Welche Bedeutung hat der Nachweis für die Wissenschaft?
Mit der ersten Detektion von Gravitationswellen hat sich ein weiteres Fenster ins Weltall einen Spalt weit geöffnet. Sobald weitere Anlagen in Betrieb gehen (VIRGO und KAGRA) werden wir in der Lage sein, Triangulation zu betreiben, d.h. die Herkunft der Signale zu bestimmen. Damit werden wir das Eintreffen von Gravitationswellen aus kosmischen Ereignissen vergleichen mit den Photonen dieser Phänomene und Aufschluss gewinnen über die Ausbreitungsgeschwindigkeit der Gravitationswellen. Daran geknüpft ist auch die Frage, ob ein potentielles Graviton masselos ist.
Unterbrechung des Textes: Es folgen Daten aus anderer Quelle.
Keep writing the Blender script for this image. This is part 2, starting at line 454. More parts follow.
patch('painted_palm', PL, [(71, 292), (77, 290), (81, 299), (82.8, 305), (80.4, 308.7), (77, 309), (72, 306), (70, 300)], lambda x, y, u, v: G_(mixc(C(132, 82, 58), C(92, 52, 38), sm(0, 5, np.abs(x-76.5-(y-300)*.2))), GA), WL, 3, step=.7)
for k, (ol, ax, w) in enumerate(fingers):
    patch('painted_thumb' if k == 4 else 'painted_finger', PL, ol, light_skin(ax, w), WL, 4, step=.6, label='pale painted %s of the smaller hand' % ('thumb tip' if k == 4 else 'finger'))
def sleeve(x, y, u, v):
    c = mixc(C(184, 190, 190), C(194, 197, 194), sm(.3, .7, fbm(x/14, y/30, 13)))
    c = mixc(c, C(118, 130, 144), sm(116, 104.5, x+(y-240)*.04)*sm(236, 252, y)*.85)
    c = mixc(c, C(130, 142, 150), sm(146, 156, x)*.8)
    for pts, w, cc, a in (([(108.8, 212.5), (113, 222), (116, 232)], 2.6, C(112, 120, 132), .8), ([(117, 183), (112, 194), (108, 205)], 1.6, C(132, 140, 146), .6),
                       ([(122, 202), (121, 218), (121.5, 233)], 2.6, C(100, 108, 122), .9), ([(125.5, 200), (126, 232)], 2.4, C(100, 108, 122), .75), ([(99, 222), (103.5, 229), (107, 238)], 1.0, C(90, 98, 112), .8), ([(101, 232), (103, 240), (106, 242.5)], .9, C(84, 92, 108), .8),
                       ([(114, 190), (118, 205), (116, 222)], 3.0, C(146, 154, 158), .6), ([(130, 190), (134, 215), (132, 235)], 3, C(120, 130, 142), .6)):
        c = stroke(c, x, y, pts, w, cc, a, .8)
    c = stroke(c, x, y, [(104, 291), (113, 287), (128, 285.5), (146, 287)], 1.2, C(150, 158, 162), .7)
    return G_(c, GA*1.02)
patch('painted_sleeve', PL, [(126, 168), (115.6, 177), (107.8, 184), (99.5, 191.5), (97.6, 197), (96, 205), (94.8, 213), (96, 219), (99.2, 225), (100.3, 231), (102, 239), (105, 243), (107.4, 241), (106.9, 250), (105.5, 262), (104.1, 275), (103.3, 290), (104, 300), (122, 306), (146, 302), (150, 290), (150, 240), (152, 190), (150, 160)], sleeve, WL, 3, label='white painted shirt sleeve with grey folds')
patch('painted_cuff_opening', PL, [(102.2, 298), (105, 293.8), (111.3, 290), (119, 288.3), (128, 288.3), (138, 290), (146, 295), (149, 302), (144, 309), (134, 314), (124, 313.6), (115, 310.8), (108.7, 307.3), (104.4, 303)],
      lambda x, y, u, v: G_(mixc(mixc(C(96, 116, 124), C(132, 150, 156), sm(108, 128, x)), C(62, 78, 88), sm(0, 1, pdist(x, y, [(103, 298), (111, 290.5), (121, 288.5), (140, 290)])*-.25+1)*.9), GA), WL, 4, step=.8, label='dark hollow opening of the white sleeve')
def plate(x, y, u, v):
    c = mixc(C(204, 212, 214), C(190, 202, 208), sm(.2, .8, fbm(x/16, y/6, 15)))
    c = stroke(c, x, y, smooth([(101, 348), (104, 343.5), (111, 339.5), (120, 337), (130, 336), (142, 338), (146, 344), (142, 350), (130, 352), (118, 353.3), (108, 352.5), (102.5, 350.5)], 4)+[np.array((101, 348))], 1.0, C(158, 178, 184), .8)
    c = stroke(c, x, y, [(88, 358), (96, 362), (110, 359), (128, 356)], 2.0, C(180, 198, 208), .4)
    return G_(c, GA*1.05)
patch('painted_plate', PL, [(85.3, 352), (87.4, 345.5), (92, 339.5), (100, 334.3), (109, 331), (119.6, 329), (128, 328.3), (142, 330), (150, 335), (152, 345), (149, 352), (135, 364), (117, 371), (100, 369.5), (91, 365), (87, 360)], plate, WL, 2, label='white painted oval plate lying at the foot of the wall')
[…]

Nicht zuletzt bestätigt dieser Gravitationswellen-Nachweis auch die Existenz von SL-Doppelsystemen stellarer Masse. Ein willkommenes Nebenergebnis der Theorie zur Verschmelzung Schwarzer Löcher.
Salopp formuliert könnte man sagen, ein weiteres Tor zu den Rätseln dieser Welt steht uns offen. Neben der dunklen Seite des Universums bekommen wir es jetzt auch noch mit der verbeulten Seite zu tun. – Und Einstein? Er hat wieder einmal Recht behalten. In Bayern würdigt man derart außergewöhnliche Persönlichkeiten mit der Bemerkung: A Hund war a scho.